From: Daniel Simidor <karioka9@mail.arczip.com>


Maybe it is not too late to talk the weather center in Miami into bestowing the name Latortue on the next hurricane after Karl.  Then instead of a full-fledged calamity, we could all count on a tentative little gust, a hurricane by commission -- the only kind that will not kill Haitians by the hundreds.

With Aristide, every strong wind was an opportunity to bring out the National Begging Bowl and to lobby the “international community,” pathetically in seven languages, for donations.  Coming from a man who lived most of his life on public charity, the reflex did seem normal.  But the world expected more from the great can-do prime minister sent from above to save Haiti from itself.  To whip out the National Bowl after the Mapou and now Gonaives disasters, and to label 2004 “a bad year for Haiti,” is beginning to tell on Mr. Latortue.

The whole world ought to know by now that Haiti is an ecological disaster, brought about by 200+ years of raping the land and stealing from the poor.  Please, not another fancy commission to waste more money on stating the obvious!  Rather, now that it has been painfully established that when others in the region sneeze, Haiti is  sick pneumonia, what urgent measures does the Latortue government propose to take to stem this dangerous trend?  The environment is Haiti’s most immediate challenge, greater than disarming a few hundreds uniformed “Sans-Manman” and Chimères, even greater than the threat of an Aristide comeback.

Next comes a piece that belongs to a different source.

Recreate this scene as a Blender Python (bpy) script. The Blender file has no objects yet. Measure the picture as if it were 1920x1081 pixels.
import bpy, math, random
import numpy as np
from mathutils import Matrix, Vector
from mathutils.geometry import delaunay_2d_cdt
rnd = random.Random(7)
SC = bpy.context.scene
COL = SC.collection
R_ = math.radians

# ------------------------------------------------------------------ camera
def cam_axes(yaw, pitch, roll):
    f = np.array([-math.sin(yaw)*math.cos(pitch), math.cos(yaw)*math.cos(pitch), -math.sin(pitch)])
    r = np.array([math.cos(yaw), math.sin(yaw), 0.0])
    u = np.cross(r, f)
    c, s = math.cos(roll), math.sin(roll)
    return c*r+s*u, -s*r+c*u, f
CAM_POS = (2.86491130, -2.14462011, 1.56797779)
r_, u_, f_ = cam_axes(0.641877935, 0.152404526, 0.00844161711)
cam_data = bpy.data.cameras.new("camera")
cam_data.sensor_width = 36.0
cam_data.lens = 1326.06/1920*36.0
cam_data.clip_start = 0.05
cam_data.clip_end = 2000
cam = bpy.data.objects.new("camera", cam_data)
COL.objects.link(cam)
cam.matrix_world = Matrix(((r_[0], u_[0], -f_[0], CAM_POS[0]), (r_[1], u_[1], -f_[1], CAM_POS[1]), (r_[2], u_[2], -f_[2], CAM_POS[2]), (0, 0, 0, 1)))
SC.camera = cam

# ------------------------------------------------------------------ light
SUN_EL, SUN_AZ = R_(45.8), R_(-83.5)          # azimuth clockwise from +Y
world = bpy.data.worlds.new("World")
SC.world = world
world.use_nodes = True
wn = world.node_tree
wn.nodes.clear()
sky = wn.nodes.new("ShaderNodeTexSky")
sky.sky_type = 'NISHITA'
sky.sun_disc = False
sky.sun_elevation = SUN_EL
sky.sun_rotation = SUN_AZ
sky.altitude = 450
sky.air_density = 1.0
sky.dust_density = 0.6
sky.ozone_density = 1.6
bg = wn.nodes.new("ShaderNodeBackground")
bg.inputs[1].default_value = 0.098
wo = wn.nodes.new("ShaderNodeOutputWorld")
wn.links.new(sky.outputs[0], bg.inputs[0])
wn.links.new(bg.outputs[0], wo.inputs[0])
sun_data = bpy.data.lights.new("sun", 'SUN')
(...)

We want to know in a month or so, out of the $1.4 billion pledged to his government by the world donors and lenders, how much Mr. Latortue intends to spend on protecting the environment, on aggressively attacking erosion.  We want to know what alternative his government is proposing to cutting down the country’s few remaining trees for the production of charcoal?  Then and only then, with an actual plan and a program to propose to the country, can any official of any government go out and raise funds on behalf of the people.  To such an emergency fund, the diaspora will contribute millions.